START SUPPLIED DATA
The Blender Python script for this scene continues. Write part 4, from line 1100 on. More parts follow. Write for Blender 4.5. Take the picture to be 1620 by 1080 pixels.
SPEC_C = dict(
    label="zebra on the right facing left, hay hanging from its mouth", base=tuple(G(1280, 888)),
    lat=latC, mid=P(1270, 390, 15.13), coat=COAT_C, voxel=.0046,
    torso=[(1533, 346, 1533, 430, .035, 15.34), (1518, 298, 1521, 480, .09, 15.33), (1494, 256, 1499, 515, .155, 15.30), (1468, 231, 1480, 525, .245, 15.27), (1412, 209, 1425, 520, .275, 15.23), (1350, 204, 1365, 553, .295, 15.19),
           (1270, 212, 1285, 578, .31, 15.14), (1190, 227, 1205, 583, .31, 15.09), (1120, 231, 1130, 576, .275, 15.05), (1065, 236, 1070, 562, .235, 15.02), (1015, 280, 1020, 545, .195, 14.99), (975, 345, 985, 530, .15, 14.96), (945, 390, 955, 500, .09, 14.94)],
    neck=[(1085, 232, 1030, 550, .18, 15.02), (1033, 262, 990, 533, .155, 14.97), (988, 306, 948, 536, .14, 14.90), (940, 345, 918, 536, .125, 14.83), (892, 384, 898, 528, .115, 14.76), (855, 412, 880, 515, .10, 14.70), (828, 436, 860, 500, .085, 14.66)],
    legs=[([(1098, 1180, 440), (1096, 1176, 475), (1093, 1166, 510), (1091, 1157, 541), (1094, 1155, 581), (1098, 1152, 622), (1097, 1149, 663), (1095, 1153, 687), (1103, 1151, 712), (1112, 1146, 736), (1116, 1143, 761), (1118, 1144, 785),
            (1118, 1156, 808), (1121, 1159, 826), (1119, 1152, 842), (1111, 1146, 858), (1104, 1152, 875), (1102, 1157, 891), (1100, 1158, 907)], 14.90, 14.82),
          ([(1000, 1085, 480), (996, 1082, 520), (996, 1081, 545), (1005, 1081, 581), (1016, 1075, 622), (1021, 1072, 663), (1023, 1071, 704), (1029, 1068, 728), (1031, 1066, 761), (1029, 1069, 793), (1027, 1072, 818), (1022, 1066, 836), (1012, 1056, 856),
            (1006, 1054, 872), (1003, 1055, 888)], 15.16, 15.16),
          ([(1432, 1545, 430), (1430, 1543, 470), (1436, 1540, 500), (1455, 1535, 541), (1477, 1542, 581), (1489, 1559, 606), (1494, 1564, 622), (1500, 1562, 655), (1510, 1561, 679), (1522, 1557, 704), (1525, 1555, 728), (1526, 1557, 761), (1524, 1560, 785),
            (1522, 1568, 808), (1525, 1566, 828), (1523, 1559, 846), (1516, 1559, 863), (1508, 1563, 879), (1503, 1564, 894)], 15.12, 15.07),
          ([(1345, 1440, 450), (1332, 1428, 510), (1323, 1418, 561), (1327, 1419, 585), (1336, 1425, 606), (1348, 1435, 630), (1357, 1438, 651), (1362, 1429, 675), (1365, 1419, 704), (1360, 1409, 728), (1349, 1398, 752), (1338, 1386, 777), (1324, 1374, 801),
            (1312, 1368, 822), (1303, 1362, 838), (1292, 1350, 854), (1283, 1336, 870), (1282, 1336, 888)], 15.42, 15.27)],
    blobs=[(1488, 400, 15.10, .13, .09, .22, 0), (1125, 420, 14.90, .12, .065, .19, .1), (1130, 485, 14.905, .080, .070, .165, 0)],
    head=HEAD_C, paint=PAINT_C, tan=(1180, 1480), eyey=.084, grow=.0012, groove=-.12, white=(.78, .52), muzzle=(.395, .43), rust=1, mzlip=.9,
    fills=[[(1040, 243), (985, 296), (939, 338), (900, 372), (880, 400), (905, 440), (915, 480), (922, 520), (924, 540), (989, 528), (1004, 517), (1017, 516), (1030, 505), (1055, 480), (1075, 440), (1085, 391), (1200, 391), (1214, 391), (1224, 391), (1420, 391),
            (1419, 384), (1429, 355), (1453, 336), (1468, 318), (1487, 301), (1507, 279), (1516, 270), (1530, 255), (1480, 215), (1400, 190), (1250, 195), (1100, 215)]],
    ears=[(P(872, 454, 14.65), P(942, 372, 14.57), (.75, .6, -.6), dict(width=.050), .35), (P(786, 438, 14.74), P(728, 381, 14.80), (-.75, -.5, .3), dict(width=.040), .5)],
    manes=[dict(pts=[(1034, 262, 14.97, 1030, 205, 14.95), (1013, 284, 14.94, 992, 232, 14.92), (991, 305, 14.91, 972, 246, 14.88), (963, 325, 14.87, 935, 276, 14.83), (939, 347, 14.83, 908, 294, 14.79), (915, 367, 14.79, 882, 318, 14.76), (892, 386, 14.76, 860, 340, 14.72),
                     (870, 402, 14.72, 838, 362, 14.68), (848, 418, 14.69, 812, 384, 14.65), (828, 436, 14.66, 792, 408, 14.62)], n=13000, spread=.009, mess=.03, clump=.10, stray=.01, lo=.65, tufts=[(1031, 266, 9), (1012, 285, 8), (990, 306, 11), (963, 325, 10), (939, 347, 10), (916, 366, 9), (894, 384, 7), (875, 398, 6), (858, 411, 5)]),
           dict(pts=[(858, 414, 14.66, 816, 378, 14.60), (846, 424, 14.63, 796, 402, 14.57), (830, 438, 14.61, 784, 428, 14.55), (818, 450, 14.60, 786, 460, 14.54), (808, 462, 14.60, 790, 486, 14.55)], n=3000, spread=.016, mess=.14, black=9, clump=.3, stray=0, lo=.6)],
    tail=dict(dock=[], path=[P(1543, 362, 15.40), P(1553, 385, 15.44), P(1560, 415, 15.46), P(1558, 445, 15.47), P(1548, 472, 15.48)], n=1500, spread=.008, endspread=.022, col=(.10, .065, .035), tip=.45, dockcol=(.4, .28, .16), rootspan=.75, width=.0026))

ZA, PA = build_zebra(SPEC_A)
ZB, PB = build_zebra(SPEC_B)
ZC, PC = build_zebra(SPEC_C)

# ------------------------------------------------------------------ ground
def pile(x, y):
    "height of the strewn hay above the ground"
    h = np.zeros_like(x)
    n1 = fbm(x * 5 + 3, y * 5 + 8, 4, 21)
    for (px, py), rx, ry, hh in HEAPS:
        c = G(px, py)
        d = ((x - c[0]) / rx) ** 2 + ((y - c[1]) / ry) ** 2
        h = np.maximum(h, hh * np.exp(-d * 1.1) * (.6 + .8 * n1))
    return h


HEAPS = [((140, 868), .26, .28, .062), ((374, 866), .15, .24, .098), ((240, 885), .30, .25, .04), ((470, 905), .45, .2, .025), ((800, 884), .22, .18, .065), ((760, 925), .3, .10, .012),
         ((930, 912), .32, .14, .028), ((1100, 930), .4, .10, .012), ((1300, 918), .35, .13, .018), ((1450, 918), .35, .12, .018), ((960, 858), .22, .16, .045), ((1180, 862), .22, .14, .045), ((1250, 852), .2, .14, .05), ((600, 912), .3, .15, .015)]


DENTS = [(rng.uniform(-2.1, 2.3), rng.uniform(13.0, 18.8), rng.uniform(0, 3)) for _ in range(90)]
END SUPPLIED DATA
* WHAT THE EXERCISE ASKS:
Each line of the material above needs to be quoted exactly, please.

* OUTPUT OF THE TASK:
The Blender Python script for this scene continues. Write part 4, from line 1100 on. More parts follow. Write for Blender 4.5. Take the picture to be 1620 by 1080 pixels.
SPEC_C = dict(
    label="zebra on the right facing left, hay hanging from its mouth", base=tuple(G(1280, 888)),
    lat=latC, mid=P(1270, 390, 15.13), coat=COAT_C, voxel=.0046,
    torso=[(1533, 346, 1533, 430, .035, 15.34), (1518, 298, 1521, 480, .09, 15.33), (1494, 256, 1499, 515, .155, 15.30), (1468, 231, 1480, 525, .245, 15.27), (1412, 209, 1425, 520, .275, 15.23), (1350, 204, 1365, 553, .295, 15.19),
           (1270, 212, 1285, 578, .31, 15.14), (1190, 227, 1205, 583, .31, 15.09), (1120, 231, 1130, 576, .275, 15.05), (1065, 236, 1070, 562, .235, 15.02), (1015, 280, 1020, 545, .195, 14.99), (975, 345, 985, 530, .15, 14.96), (945, 390, 955, 500, .09, 14.94)],
    neck=[(1085, 232, 1030, 550, .18, 15.02), (1033, 262, 990, 533, .155, 14.97), (988, 306, 948, 536, .14, 14.90), (940, 345, 918, 536, .125, 14.83), (892, 384, 898, 528, .115, 14.76), (855, 412, 880, 515, .10, 14.70), (828, 436, 860, 500, .085, 14.66)],
    legs=[([(1098, 1180, 440), (1096, 1176, 475), (1093, 1166, 510), (1091, 1157, 541), (1094, 1155, 581), (1098, 1152, 622), (1097, 1149, 663), (1095, 1153, 687), (1103, 1151, 712), (1112, 1146, 736), (1116, 1143, 761), (1118, 1144, 785),
            (1118, 1156, 808), (1121, 1159, 826), (1119, 1152, 842), (1111, 1146, 858), (1104, 1152, 875), (1102, 1157, 891), (1100, 1158, 907)], 14.90, 14.82),
          ([(1000, 1085, 480), (996, 1082, 520), (996, 1081, 545), (1005, 1081, 581), (1016, 1075, 622), (1021, 1072, 663), (1023, 1071, 704), (1029, 1068, 728), (1031, 1066, 761), (1029, 1069, 793), (1027, 1072, 818), (1022, 1066, 836), (1012, 1056, 856),
            (1006, 1054, 872), (1003, 1055, 888)], 15.16, 15.16),
          ([(1432, 1545, 430), (1430, 1543, 470), (1436, 1540, 500), (1455, 1535, 541), (1477, 1542, 581), (1489, 1559, 606), (1494, 1564, 622), (1500, 1562, 655), (1510, 1561, 679), (1522, 1557, 704), (1525, 1555, 728), (1526, 1557, 761), (1524, 1560, 785),
            (1522, 1568, 808), (1525, 1566, 828), (1523, 1559, 846), (1516, 1559, 863), (1508, 1563, 879), (1503, 1564, 894)], 15.12, 15.07),
          ([(1345, 1440, 450), (1332, 1428, 510), (1323, 1418, 561), (1327, 1419, 585), (1336, 1425, 606), (1348, 1435, 630), (1357, 1438, 651), (1362, 1429, 675), (1365, 1419, 704), (1360, 1409, 728), (1349, 1398, 752), (1338, 1386, 777), (1324, 1374, 801),
            (1312, 1368, 822), (1303, 1362, 838), (1292, 1350, 854), (1283, 1336, 870), (1282, 1336, 888)], 15.42, 15.27)],
    blobs=[(1488, 400, 15.10, .13, .09, .22, 0), (1125, 420, 14.90, .12, .065, .19, .1), (1130, 485, 14.905, .080, .070, .165, 0)],
    head=HEAD_C, paint=PAINT_C, tan=(1180, 1480), eyey=.084, grow=.0012, groove=-.12, white=(.78, .52), muzzle=(.395, .43), rust=1, mzlip=.9,
    fills=[[(1040, 243), (985, 296), (939, 338), (900, 372), (880, 400), (905, 440), (915, 480), (922, 520), (924, 540), (989, 528), (1004, 517), (1017, 516), (1030, 505), (1055, 480), (1075, 440), (1085, 391), (1200, 391), (1214, 391), (1224, 391), (1420, 391),
            (1419, 384), (1429, 355), (1453, 336), (1468, 318), (1487, 301), (1507, 279), (1516, 270), (1530, 255), (1480, 215), (1400, 190), (1250, 195), (1100, 215)]],
    ears=[(P(872, 454, 14.65), P(942, 372, 14.57), (.75, .6, -.6), dict(width=.050), .35), (P(786, 438, 14.74), P(728, 381, 14.80), (-.75, -.5, .3), dict(width=.040), .5)],
    manes=[dict(pts=[(1034, 262, 14.97, 1030, 205, 14.95), (1013, 284, 14.94, 992, 232, 14.92), (991, 305, 14.91, 972, 246, 14.88), (963, 325, 14.87, 935, 276, 14.83), (939, 347, 14.83, 908, 294, 14.79), (915, 367, 14.79, 882, 318, 14.76), (892, 386, 14.76, 860, 340, 14.72),
                     (870, 402, 14.72, 838, 362, 14.68), (848, 418, 14.69, 812, 384, 14.65), (828, 436, 14.66, 792, 408, 14.62)], n=13000, spread=.009, mess=.03, clump=.10, stray=.01, lo=.65, tufts=[(1031, 266, 9), (1012, 285, 8), (990, 306, 11), (963, 325, 10), (939, 347, 10), (916, 366, 9), (894, 384, 7), (875, 398, 6), (858, 411, 5)]),
           dict(pts=[(858, 414, 14.66, 816, 378, 14.60), (846, 424, 14.63, 796, 402, 14.57), (830, 438, 14.61, 784, 428, 14.55), (818, 450, 14.60, 786, 460, 14.54), (808, 462, 14.60, 790, 486, 14.55)], n=3000, spread=.016, mess=.14, black=9, clump=.3, stray=0, lo=.6)],
    tail=dict(dock=[], path=[P(1543, 362, 15.40), P(1553, 385, 15.44), P(1560, 415, 15.46), P(1558, 445, 15.47), P(1548, 472, 15.48)], n=1500, spread=.008, endspread=.022, col=(.10, .065, .035), tip=.45, dockcol=(.4, .28, .16), rootspan=.75, width=.0026))

ZA, PA = build_zebra(SPEC_A)
ZB, PB = build_zebra(SPEC_B)
ZC, PC = build_zebra(SPEC_C)

# ------------------------------------------------------------------ ground
def pile(x, y):
    "height of the strewn hay above the ground"
    h = np.zeros_like(x)
    n1 = fbm(x * 5 + 3, y * 5 + 8, 4, 21)
    for (px, py), rx, ry, hh in HEAPS:
        c = G(px, py)
        d = ((x - c[0]) / rx) ** 2 + ((y - c[1]) / ry) ** 2
        h = np.maximum(h, hh * np.exp(-d * 1.1) * (.6 + .8 * n1))
    return h


HEAPS = [((140, 868), .26, .28, .062), ((374, 866), .15, .24, .098), ((240, 885), .30, .25, .04), ((470, 905), .45, .2, .025), ((800, 884), .22, .18, .065), ((760, 925), .3, .10, .012),
         ((930, 912), .32, .14, .028), ((1100, 930), .4, .10, .012), ((1300, 918), .35, .13, .018), ((1450, 918), .35, .12, .018), ((960, 858), .22, .16, .045), ((1180, 862), .22, .14, .045), ((1250, 852), .2, .14, .05), ((600, 912), .3, .15, .015)]


DENTS = [(rng.uniform(-2.1, 2.3), rng.uniform(13.0, 18.8), rng.uniform(0, 3)) for _ in range(90)]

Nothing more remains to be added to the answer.